**THE PROBLEM**
Among the lines of data below, reproduce only those from the one with "Generate a Blender" through the one with "random.seed(7)", exactly as they stand, both ends included.

Source data

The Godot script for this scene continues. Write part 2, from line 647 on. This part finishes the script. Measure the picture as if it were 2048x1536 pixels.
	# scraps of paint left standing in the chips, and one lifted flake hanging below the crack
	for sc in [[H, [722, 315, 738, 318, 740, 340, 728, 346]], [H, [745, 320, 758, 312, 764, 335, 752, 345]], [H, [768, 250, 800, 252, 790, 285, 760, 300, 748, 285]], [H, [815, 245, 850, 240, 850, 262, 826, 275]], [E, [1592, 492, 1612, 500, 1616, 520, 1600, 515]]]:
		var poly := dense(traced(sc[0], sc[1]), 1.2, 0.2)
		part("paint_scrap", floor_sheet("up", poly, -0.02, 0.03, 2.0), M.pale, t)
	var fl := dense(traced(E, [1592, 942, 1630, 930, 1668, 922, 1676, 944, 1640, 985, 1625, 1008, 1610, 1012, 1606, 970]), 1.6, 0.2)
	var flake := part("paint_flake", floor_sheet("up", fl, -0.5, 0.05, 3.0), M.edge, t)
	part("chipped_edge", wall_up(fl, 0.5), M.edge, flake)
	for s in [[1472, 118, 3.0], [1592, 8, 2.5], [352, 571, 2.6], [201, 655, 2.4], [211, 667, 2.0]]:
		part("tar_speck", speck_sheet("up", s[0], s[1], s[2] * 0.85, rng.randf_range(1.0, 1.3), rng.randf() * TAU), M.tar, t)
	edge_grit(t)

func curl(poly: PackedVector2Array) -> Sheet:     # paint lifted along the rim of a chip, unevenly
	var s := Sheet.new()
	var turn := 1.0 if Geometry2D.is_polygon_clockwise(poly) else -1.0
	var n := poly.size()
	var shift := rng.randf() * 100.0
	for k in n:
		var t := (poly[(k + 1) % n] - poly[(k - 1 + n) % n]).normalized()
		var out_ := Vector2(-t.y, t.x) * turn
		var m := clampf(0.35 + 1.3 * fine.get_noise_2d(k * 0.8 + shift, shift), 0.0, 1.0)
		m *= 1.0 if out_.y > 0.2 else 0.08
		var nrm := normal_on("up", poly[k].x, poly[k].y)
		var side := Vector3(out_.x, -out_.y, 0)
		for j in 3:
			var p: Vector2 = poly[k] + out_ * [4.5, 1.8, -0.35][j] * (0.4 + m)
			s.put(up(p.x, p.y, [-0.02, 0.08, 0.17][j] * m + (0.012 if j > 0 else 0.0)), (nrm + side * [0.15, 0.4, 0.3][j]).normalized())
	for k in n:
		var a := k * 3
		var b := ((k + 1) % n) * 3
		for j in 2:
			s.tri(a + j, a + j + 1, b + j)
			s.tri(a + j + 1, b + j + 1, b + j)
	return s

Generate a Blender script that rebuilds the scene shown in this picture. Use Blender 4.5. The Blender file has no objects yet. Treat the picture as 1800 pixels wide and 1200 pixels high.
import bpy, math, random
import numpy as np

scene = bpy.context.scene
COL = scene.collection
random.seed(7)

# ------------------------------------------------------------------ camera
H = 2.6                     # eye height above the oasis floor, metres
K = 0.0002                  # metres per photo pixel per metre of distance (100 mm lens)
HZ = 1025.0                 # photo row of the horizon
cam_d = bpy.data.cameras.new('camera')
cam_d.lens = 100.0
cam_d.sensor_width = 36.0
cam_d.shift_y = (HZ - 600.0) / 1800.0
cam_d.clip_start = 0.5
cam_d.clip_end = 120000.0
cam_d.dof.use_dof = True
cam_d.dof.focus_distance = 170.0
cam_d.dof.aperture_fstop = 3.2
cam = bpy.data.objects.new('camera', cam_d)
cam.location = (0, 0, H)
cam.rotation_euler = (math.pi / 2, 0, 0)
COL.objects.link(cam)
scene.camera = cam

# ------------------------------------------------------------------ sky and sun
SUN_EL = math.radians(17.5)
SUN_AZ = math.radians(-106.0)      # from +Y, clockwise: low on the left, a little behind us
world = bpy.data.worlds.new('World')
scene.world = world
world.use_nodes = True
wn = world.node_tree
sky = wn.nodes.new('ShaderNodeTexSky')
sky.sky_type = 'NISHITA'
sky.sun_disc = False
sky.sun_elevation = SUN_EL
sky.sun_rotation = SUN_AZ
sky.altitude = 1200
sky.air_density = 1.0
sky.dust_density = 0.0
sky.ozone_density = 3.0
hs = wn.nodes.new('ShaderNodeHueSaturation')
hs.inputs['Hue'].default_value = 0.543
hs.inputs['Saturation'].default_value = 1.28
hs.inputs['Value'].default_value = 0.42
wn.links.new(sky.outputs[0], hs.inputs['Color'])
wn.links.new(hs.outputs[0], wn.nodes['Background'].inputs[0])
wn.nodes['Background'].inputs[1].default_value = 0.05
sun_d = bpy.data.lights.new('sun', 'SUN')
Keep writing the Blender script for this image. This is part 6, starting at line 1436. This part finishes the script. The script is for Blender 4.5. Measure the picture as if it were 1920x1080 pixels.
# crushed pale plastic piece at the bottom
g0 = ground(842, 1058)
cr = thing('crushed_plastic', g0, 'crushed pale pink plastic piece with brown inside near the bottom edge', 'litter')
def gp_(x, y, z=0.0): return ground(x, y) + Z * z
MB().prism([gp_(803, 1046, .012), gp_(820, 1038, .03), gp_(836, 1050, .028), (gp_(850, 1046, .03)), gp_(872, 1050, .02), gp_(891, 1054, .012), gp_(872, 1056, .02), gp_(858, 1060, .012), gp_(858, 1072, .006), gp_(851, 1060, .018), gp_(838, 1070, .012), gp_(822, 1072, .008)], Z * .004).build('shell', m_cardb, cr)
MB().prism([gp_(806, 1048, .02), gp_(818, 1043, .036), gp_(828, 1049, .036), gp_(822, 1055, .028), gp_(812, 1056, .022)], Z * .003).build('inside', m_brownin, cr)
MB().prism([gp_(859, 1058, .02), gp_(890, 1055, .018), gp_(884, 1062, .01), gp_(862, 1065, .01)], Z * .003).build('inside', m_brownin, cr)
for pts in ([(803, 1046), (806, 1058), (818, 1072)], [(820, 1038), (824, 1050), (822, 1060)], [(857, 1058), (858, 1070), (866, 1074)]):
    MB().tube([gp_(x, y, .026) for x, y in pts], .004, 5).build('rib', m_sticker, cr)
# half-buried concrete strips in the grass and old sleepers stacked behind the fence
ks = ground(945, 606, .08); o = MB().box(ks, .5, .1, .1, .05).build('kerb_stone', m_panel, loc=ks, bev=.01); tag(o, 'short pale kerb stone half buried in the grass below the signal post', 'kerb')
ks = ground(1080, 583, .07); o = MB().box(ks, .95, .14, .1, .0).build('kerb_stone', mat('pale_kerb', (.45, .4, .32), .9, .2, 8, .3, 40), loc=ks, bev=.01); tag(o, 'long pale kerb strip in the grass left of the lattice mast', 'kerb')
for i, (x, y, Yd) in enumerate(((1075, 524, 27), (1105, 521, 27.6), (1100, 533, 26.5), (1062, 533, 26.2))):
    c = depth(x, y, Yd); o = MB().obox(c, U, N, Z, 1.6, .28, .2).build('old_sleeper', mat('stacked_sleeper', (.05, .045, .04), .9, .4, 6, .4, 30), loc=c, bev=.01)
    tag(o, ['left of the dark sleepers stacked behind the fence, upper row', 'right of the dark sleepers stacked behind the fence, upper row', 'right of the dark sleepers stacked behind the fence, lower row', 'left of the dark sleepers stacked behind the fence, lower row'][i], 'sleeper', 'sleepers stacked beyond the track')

**FULL ANSWER**
Generate a Blender script that rebuilds the scene shown in this picture. Use Blender 4.5. The Blender file has no objects yet. Treat the picture as 1800 pixels wide and 1200 pixels high.
import bpy, math, random
import numpy as np

scene = bpy.context.scene
COL = scene.collection
random.seed(7)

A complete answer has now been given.